[BEGIN Dataset content]

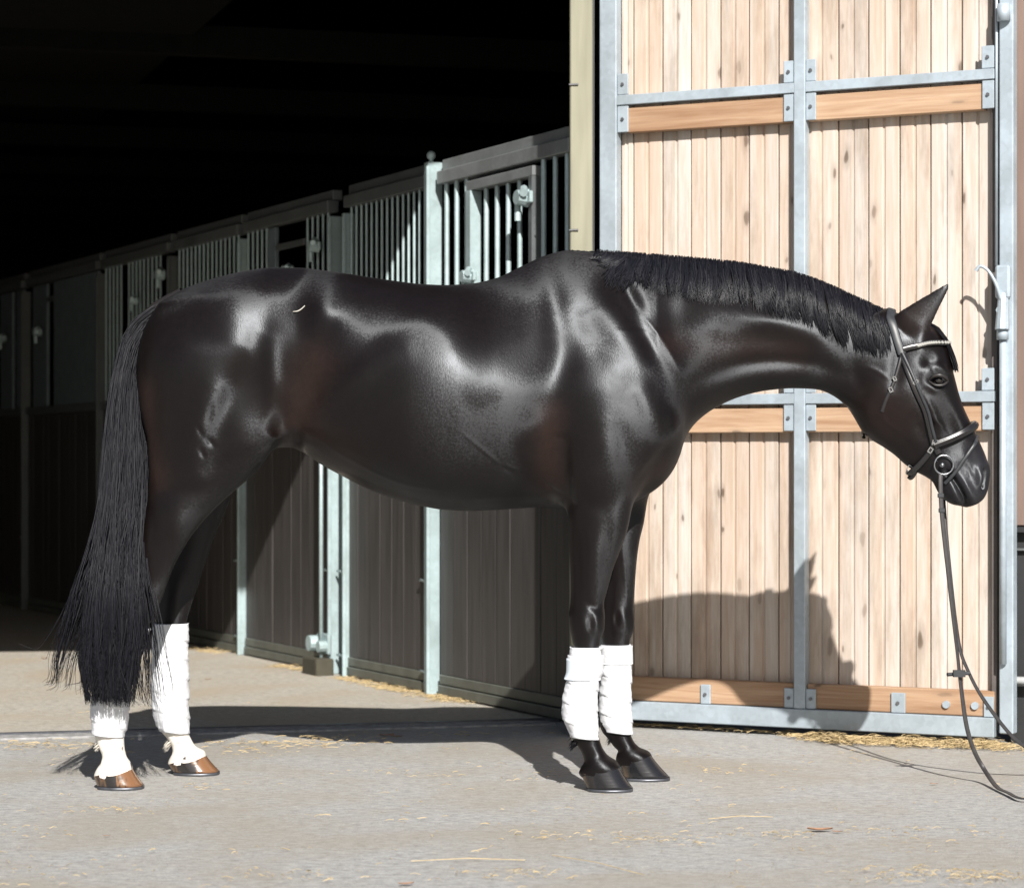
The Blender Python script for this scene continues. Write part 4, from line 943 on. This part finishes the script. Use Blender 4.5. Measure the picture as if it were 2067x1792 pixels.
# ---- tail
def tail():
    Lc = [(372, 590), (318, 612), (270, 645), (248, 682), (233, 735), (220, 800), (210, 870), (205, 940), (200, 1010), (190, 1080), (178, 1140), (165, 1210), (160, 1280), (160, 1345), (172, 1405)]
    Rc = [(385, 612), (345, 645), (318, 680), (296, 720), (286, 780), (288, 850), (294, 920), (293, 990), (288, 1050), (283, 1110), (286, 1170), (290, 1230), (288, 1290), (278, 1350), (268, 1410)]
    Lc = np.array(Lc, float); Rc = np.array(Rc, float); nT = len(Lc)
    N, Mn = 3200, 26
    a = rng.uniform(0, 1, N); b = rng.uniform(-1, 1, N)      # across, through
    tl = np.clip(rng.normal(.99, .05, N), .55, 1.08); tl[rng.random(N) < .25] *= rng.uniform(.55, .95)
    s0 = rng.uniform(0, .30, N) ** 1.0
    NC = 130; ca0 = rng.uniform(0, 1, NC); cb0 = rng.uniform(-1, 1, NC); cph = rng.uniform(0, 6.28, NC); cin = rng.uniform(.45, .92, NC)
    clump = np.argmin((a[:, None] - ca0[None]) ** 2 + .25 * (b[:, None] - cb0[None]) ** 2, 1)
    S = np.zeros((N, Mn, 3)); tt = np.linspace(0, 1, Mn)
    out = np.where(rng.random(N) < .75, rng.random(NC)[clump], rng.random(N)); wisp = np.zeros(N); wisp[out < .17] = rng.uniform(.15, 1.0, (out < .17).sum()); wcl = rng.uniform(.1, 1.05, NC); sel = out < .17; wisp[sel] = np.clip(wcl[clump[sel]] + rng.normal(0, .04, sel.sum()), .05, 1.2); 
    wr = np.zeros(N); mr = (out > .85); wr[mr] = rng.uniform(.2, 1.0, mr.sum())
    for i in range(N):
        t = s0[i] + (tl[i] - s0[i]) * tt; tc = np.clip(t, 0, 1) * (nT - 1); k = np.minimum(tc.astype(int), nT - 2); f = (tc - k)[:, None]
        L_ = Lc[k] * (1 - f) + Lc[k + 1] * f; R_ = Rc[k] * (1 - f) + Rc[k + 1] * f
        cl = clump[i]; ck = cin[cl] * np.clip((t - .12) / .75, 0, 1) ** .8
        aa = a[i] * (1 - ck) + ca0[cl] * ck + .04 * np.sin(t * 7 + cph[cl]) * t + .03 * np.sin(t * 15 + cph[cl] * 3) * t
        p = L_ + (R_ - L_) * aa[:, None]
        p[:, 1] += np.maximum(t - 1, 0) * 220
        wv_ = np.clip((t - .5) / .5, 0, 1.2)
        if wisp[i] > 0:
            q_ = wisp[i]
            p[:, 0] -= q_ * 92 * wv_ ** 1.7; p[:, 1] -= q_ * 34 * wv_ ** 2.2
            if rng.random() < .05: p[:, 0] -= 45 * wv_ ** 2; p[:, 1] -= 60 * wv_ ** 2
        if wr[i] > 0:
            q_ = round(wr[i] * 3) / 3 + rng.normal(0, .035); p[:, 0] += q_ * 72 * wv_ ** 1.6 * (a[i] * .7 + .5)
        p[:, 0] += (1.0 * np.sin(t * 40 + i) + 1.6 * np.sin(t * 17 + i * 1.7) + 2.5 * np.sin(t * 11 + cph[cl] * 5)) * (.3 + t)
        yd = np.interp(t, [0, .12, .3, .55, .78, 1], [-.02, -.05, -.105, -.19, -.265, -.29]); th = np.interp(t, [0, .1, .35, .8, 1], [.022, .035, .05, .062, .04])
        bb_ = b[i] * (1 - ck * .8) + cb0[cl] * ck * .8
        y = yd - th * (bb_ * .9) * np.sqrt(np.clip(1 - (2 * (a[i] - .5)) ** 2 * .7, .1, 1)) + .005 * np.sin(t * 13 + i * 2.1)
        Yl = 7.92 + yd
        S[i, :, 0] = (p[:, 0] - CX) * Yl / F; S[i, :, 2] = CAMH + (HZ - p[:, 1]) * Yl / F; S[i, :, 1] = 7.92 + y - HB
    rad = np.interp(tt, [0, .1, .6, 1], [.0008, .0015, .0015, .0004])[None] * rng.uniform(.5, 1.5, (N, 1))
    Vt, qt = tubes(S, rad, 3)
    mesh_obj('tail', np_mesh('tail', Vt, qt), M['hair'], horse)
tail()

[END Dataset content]

Directive →
Repeat the listing verbatim. Skip the pictures.

Result →
The Blender Python script for this scene continues. Write part 4, from line 943 on. This part finishes the script. Use Blender 4.5. Measure the picture as if it were 2067x1792 pixels.
# ---- tail
def tail():
    Lc = [(372, 590), (318, 612), (270, 645), (248, 682), (233, 735), (220, 800), (210, 870), (205, 940), (200, 1010), (190, 1080), (178, 1140), (165, 1210), (160, 1280), (160, 1345), (172, 1405)]
    Rc = [(385, 612), (345, 645), (318, 680), (296, 720), (286, 780), (288, 850), (294, 920), (293, 990), (288, 1050), (283, 1110), (286, 1170), (290, 1230), (288, 1290), (278, 1350), (268, 1410)]
    Lc = np.array(Lc, float); Rc = np.array(Rc, float); nT = len(Lc)
    N, Mn = 3200, 26
    a = rng.uniform(0, 1, N); b = rng.uniform(-1, 1, N)      # across, through
    tl = np.clip(rng.normal(.99, .05, N), .55, 1.08); tl[rng.random(N) < .25] *= rng.uniform(.55, .95)
    s0 = rng.uniform(0, .30, N) ** 1.0
    NC = 130; ca0 = rng.uniform(0, 1, NC); cb0 = rng.uniform(-1, 1, NC); cph = rng.uniform(0, 6.28, NC); cin = rng.uniform(.45, .92, NC)
    clump = np.argmin((a[:, None] - ca0[None]) ** 2 + .25 * (b[:, None] - cb0[None]) ** 2, 1)
    S = np.zeros((N, Mn, 3)); tt = np.linspace(0, 1, Mn)
    out = np.where(rng.random(N) < .75, rng.random(NC)[clump], rng.random(N)); wisp = np.zeros(N); wisp[out < .17] = rng.uniform(.15, 1.0, (out < .17).sum()); wcl = rng.uniform(.1, 1.05, NC); sel = out < .17; wisp[sel] = np.clip(wcl[clump[sel]] + rng.normal(0, .04, sel.sum()), .05, 1.2); 
    wr = np.zeros(N); mr = (out > .85); wr[mr] = rng.uniform(.2, 1.0, mr.sum())
    for i in range(N):
        t = s0[i] + (tl[i] - s0[i]) * tt; tc = np.clip(t, 0, 1) * (nT - 1); k = np.minimum(tc.astype(int), nT - 2); f = (tc - k)[:, None]
        L_ = Lc[k] * (1 - f) + Lc[k + 1] * f; R_ = Rc[k] * (1 - f) + Rc[k + 1] * f
        cl = clump[i]; ck = cin[cl] * np.clip((t - .12) / .75, 0, 1) ** .8
        aa = a[i] * (1 - ck) + ca0[cl] * ck + .04 * np.sin(t * 7 + cph[cl]) * t + .03 * np.sin(t * 15 + cph[cl] * 3) * t
        p = L_ + (R_ - L_) * aa[:, None]
        p[:, 1] += np.maximum(t - 1, 0) * 220
        wv_ = np.clip((t - .5) / .5, 0, 1.2)
        if wisp[i] > 0:
            q_ = wisp[i]
            p[:, 0] -= q_ * 92 * wv_ ** 1.7; p[:, 1] -= q_ * 34 * wv_ ** 2.2
            if rng.random() < .05: p[:, 0] -= 45 * wv_ ** 2; p[:, 1] -= 60 * wv_ ** 2
        if wr[i] > 0:
            q_ = round(wr[i] * 3) / 3 + rng.normal(0, .035); p[:, 0] += q_ * 72 * wv_ ** 1.6 * (a[i] * .7 + .5)
        p[:, 0] += (1.0 * np.sin(t * 40 + i) + 1.6 * np.sin(t * 17 + i * 1.7) + 2.5 * np.sin(t * 11 + cph[cl] * 5)) * (.3 + t)
        yd = np.interp(t, [0, .12, .3, .55, .78, 1], [-.02, -.05, -.105, -.19, -.265, -.29]); th = np.interp(t, [0, .1, .35, .8, 1], [.022, .035, .05, .062, .04])
        bb_ = b[i] * (1 - ck * .8) + cb0[cl] * ck * .8
        y = yd - th * (bb_ * .9) * np.sqrt(np.clip(1 - (2 * (a[i] - .5)) ** 2 * .7, .1, 1)) + .005 * np.sin(t * 13 + i * 2.1)
        Yl = 7.92 + yd
        S[i, :, 0] = (p[:, 0] - CX) * Yl / F; S[i, :, 2] = CAMH + (HZ - p[:, 1]) * Yl / F; S[i, :, 1] = 7.92 + y - HB
    rad = np.interp(tt, [0, .1, .6, 1], [.0008, .0015, .0015, .0004])[None] * rng.uniform(.5, 1.5, (N, 1))
    Vt, qt = tubes(S, rad, 3)
    mesh_obj('tail', np_mesh('tail', Vt, qt), M['hair'], horse)
tail()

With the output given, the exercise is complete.